06/04/2009

What were You Feeling?

Carl Sampson 'The Dean'

This past few months, my daily blog on my website has begun receiving more hits than usual. This tends to mean that I get more e-mails than usual and messages. I don’t always have time to respond to people but this week I took the time to reply to a guy who sent me a hand that he had played and asked for my advice on what he did wrong if anything.

The hand played out as follows and was in full-ring NL200. He had a stack of $217 and it was folded to him in middle position with the Kc-Qc and he open raised to $7, the button called the $7 (stack size $366), small blind folded and the big blind also called making a $22 pot. The guy didn’t know his opponents and wasn’t using a sniffer.

The flop came Kd-6d-3c and the big blind checked, hero bets $15 and the button calls but the big blind folds, pot is now $52. Turn card is the 7s and our hero bets half pot and makes it $26 and the button calls again. Pot is now $104 and hero has $169 left and the button has him covered.

The river is the Qd and he bets $40 with his top two pair and gets re-raised to $200, the raise is effectively $129 as this is all our hero has left and there is effectively $313 in the pot and he has $129 left so he is getting slightly less than 5/2 on his money.

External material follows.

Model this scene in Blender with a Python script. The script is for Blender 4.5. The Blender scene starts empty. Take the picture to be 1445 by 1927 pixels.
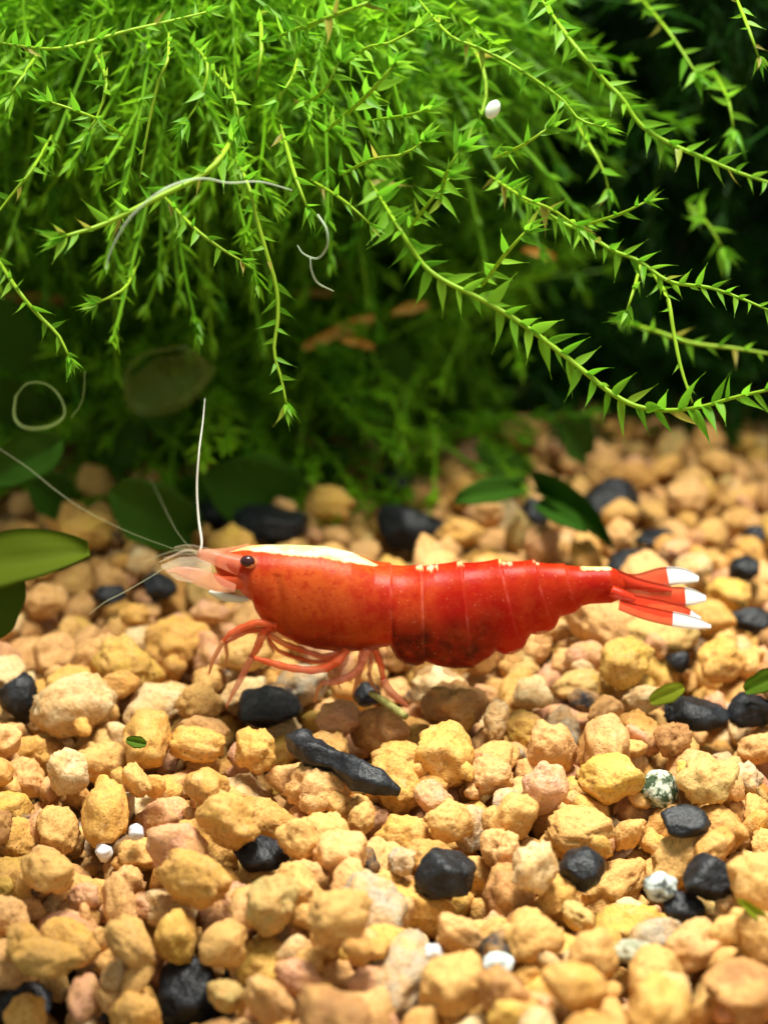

Our hero thought for a while and stuck his money in only to be shown Ad-5d for the nut flush.

I told him that I didn’t think that there was anything necessarily wrong with his play but paying off on the river was wrong as he was clearly beaten. Elaborate bluffs like this don’t tend to be seen in NL200 FR and his two pair was simply never going to win that pot. But I always feel that you simply cannot just say to a player “listen….big pot big hand” or “don’t stick your money in the middle in situations like that”.

I was more interested in what he was actually thinking after his opponent raised the river…..so I asked him. As it turned out, he wasn’t the type of player who over estimated two pair in deep stacked FR situations. He was a bit more sophisticated than that but nobody sticks in $129 for no reason. Did he do it because of the strength of his hand, was it the pot odds, did he crack under time pressure?

As it turned out the real reason wasn’t any of these but that he thought that his opponent was bluffing. I asked him if he had seen this player before and he repeated that he hadn’t so I then asked him why he actually thought this. He couldn’t actually tell me properly by e-mail and I was intrigued so we arranged a telephone conversation which is something that I didn’t normally do.

I wanted to hear his own explanation and the tone in his voice as to why he had called on the river. I already had my suspicions of what I thought was the problem from our e-mails but the phone call confirmed everything. He simply couldn’t give me a good enough reason for why he had called.
I then asked him how many times he called on the river in similar situations, I wanted to know if this was a regular occurrence. What we revealed wasn’t just a major leak in his game but also a personality trait that was affecting his game. We revealed that he simply didn’t trust the bets and raises of other players and refused to believe what the betting was telling him.

This was a classic case of “curiosity killed the cat” and almost a form of paranoia. His effective value bets on the flop, turn and river and offering poor odds to drawing hands like flush draws only works if you deny your opponent the implied odds on the river for his line of play to work. His opponent could only justify taking poor immediate odds if his implied odds filled the gap.

I told our hero that he had a personality trait that was prompting him to do this. Personality traits are not always easy to correct and I advised him to work on that side of his game. If he found that he was still making this error then another solution could be to bet the pot or more than pot on the flop and try to drive draws out of the hand on the flop. This is not the optimal play to make for players who can lay down on the river but it is the optimal play if you have problems paying off.

So all in all, this proved a very interesting conversation. At the end of the day, you cannot stop being yourself when you play poker. The game is just a representation in many ways of your personality. If you are paranoid about people always lying to you or that people are always talking about you behind your back then this form of paranoia could creep into your poker game without you even realising it.

In marginal situations, a players own personality can take charge and is why a player with aggressive tendencies will encounter greater swings to their roll. Hero needs to either train his mind to act differently in those situations (I recommended a couple of good books on Neuro Linguistic Programming) or he needs to side step the problem by betting larger on the flop or before the flop for that matter. But these “solutions” also bring with them other types of risk as they lead to pot commitment problems if you are not careful. But fingers crossed... he might just stop doing it.